WHAT NEEDS TO BE DONE >> Gather all lines from the material that contain the word "pixels".

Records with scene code
>> Begin

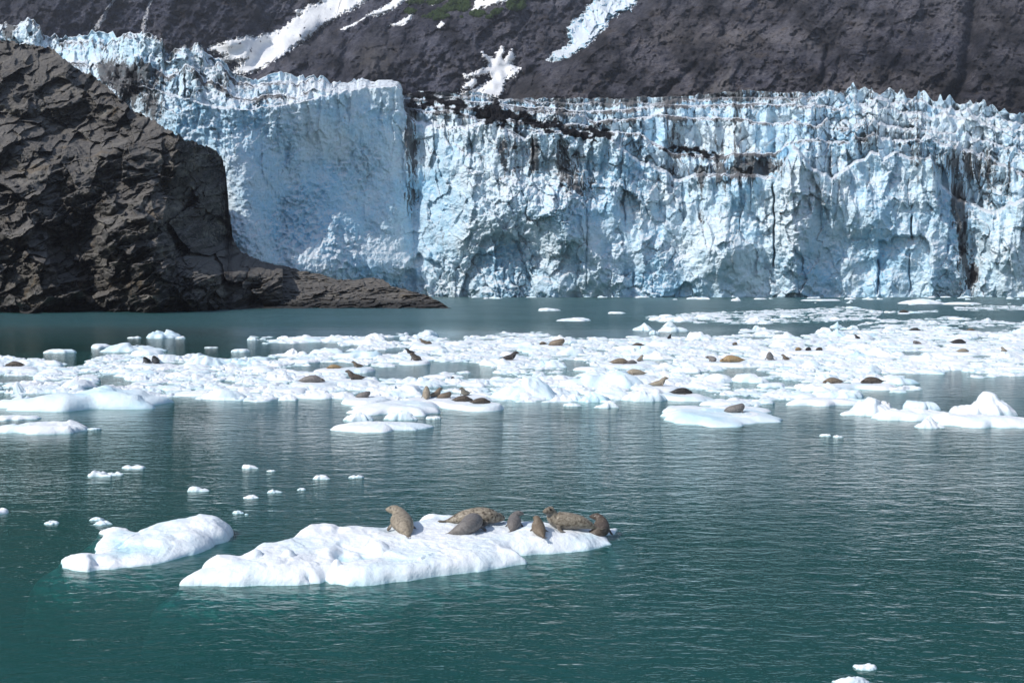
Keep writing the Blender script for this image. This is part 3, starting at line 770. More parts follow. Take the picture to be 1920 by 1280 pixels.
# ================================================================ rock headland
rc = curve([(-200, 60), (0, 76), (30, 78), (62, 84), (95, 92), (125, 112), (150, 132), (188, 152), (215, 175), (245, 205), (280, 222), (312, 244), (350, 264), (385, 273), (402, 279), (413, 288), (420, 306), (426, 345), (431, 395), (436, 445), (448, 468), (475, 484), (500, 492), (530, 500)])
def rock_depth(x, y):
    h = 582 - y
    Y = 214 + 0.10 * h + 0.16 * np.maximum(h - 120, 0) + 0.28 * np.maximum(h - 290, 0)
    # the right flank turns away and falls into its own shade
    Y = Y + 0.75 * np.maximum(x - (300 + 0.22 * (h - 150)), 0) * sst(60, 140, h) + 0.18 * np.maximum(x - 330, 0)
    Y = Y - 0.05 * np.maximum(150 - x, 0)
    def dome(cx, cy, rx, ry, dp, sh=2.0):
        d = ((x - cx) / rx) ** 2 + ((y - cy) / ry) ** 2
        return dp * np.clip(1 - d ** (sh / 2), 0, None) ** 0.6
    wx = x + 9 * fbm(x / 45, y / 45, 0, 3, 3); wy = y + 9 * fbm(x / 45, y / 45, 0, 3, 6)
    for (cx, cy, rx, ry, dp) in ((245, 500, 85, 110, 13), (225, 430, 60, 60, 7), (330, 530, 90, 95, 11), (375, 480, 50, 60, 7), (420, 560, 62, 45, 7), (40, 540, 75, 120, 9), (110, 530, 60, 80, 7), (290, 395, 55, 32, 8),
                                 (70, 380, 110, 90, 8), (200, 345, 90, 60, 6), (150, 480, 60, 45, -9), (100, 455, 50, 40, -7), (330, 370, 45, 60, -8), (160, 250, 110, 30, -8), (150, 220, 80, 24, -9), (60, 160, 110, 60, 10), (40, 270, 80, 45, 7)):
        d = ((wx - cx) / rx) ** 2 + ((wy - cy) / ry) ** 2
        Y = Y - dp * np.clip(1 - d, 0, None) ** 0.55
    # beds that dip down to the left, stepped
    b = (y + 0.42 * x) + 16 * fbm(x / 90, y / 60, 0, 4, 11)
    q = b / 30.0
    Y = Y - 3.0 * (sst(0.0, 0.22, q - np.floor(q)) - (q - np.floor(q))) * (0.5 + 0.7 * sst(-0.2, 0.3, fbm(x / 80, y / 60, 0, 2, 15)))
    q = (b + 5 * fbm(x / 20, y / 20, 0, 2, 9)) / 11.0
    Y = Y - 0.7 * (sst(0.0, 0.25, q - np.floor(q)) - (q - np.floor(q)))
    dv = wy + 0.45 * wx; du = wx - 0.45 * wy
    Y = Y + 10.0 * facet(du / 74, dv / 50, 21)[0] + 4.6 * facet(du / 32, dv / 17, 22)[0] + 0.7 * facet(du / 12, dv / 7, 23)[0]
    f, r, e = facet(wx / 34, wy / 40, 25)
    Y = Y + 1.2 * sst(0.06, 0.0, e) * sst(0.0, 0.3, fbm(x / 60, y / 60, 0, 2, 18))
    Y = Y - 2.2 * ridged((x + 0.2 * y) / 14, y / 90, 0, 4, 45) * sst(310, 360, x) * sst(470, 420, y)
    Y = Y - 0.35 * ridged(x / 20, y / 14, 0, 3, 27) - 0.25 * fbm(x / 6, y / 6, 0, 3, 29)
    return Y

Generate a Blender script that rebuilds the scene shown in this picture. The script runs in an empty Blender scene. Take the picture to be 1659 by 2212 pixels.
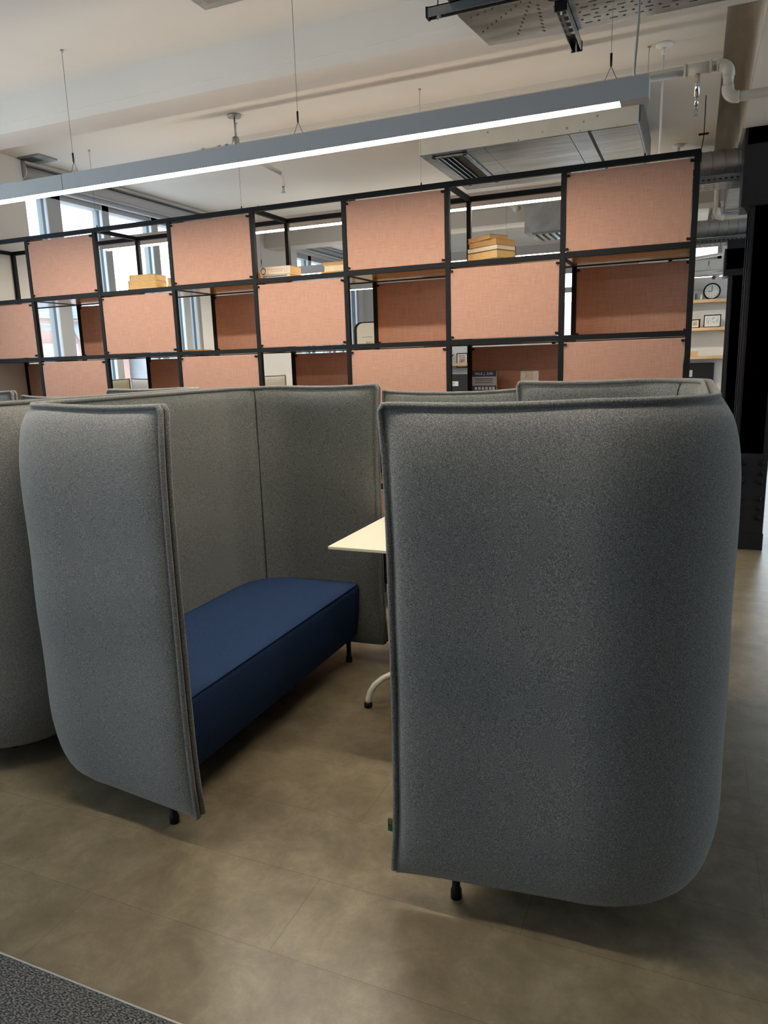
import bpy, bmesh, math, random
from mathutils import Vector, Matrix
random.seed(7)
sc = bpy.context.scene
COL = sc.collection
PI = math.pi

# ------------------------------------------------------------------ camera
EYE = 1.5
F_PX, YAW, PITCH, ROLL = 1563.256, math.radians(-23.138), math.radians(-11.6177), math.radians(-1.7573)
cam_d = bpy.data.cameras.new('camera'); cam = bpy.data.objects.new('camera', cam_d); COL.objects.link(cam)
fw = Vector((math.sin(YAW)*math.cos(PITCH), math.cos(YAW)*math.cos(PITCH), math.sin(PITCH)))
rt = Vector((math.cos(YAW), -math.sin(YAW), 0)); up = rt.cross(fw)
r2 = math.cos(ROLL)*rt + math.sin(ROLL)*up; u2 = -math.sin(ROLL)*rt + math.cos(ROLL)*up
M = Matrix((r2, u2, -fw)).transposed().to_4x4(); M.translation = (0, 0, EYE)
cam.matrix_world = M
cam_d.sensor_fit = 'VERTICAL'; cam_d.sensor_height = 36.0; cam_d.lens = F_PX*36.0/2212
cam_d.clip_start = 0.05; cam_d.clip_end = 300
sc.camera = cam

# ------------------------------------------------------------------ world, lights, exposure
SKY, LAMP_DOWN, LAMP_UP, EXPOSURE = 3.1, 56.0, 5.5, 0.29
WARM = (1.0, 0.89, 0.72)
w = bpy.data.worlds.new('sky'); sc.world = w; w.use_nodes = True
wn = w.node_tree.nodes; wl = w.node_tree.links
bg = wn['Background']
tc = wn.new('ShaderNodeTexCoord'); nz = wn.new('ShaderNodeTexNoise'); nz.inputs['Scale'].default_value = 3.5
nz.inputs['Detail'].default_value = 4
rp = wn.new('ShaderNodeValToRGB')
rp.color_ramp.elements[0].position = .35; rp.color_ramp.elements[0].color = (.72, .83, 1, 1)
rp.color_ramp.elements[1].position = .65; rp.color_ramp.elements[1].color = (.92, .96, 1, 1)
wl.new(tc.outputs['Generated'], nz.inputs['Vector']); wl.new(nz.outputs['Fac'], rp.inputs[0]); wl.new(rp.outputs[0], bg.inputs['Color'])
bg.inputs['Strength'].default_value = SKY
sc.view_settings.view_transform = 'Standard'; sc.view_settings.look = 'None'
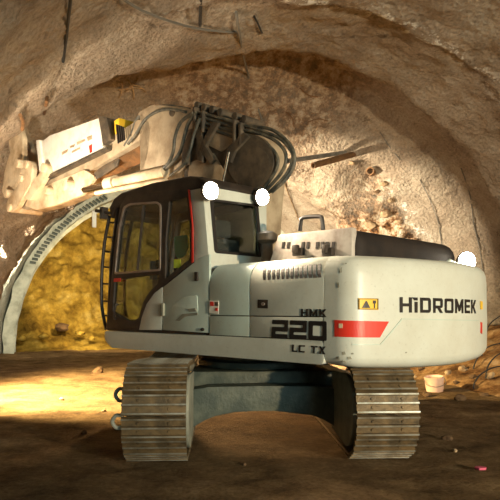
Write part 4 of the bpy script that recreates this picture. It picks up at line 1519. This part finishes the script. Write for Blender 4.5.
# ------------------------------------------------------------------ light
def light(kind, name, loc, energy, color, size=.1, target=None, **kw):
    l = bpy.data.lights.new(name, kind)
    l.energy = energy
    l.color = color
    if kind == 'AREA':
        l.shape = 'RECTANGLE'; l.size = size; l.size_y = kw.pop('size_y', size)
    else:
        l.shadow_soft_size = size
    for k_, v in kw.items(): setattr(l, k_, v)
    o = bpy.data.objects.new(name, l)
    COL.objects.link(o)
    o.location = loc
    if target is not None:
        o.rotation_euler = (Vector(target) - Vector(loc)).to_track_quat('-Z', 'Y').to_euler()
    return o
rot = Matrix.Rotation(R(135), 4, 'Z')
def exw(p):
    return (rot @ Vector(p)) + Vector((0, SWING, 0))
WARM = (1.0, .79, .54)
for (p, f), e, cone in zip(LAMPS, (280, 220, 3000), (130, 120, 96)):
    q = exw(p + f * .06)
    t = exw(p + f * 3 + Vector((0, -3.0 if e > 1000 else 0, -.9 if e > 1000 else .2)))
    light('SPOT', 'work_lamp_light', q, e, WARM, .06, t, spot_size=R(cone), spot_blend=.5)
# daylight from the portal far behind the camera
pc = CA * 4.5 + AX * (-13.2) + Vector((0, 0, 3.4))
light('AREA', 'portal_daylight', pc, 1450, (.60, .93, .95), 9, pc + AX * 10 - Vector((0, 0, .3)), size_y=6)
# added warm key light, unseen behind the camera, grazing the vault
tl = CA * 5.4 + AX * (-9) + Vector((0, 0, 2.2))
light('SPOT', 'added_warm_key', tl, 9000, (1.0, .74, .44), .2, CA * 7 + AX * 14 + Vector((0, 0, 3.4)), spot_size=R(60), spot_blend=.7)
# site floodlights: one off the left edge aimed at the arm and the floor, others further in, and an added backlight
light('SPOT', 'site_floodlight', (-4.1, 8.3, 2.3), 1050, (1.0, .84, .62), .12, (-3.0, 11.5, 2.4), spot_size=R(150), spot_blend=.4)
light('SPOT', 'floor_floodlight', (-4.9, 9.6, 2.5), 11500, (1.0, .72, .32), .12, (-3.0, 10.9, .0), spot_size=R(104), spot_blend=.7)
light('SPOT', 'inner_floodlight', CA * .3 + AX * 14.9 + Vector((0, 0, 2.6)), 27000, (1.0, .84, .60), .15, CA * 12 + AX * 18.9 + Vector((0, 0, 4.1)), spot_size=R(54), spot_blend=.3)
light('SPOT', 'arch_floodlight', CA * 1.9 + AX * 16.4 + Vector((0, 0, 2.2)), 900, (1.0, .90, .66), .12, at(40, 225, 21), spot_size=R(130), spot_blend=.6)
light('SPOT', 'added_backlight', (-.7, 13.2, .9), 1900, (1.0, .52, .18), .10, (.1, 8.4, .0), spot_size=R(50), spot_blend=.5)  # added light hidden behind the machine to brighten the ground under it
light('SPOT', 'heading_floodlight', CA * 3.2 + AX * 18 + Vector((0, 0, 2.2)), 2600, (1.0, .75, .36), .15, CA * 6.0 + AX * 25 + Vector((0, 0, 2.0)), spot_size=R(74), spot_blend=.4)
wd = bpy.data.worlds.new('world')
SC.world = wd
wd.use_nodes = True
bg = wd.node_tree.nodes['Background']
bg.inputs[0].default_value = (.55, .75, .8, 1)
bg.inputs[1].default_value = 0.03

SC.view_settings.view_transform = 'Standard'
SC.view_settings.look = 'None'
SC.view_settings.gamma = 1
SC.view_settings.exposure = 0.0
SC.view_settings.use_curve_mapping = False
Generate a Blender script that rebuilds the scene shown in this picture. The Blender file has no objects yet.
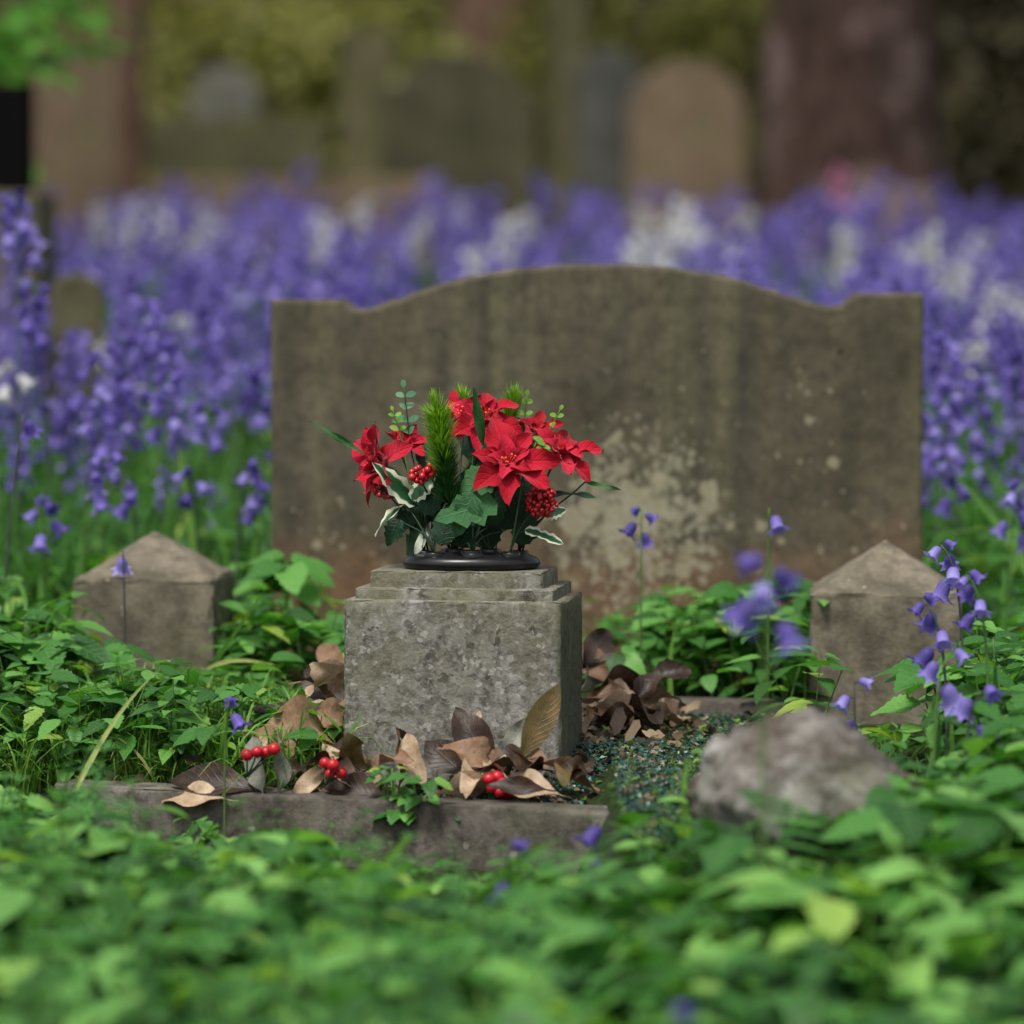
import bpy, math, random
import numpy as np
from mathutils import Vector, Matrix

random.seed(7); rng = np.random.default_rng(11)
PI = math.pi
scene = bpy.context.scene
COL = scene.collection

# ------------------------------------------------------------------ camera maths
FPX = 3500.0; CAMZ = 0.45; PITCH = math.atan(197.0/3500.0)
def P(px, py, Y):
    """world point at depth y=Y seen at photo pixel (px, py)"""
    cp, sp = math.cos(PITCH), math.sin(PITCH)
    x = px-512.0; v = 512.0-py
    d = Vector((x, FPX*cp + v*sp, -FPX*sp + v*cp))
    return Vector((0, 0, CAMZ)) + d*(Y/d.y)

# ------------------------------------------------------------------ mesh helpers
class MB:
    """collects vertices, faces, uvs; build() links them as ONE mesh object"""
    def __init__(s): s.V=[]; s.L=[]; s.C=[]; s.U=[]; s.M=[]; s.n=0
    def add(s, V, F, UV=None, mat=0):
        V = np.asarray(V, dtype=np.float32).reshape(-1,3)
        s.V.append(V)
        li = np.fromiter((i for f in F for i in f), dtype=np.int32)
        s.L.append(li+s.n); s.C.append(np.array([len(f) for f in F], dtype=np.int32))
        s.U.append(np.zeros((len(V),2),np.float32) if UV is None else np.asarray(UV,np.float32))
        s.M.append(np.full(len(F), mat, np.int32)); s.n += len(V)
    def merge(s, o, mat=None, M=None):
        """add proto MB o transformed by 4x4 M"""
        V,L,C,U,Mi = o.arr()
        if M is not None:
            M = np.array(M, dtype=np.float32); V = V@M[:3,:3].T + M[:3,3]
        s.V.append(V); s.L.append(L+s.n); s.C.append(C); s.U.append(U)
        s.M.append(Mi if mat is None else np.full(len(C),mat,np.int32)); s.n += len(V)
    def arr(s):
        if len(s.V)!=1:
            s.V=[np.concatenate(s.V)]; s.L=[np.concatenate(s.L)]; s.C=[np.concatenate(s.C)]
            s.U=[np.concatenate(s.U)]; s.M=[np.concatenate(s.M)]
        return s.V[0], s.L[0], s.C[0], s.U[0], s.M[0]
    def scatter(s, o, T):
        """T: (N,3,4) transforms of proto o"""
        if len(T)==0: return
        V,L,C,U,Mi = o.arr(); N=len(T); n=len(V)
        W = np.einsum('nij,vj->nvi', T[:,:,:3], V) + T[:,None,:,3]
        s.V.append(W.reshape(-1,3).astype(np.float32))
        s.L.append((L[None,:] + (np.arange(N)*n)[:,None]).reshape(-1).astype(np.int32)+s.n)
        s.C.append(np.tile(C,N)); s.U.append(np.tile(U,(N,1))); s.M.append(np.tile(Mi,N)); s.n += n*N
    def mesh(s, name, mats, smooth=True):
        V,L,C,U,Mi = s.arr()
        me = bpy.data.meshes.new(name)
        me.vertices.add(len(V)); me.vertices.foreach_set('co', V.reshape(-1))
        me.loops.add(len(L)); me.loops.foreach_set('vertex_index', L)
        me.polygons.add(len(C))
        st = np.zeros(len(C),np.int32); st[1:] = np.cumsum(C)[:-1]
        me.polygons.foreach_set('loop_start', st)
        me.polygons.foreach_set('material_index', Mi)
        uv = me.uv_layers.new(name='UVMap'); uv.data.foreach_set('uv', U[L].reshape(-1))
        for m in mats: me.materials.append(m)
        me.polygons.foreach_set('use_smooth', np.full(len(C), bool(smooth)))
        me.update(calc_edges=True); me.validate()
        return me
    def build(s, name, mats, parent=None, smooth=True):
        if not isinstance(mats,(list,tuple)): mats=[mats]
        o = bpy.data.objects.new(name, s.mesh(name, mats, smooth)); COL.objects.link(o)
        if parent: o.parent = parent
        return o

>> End

TASK RESPONSE >>
Keep writing the Blender script for this image. This is part 3, starting at line 770. More parts follow. Take the picture to be 1920 by 1280 pixels.
Generate a Blender script that rebuilds the scene shown in this picture. The script runs in an empty Blender scene. Take the picture to be 1659 by 2212 pixels.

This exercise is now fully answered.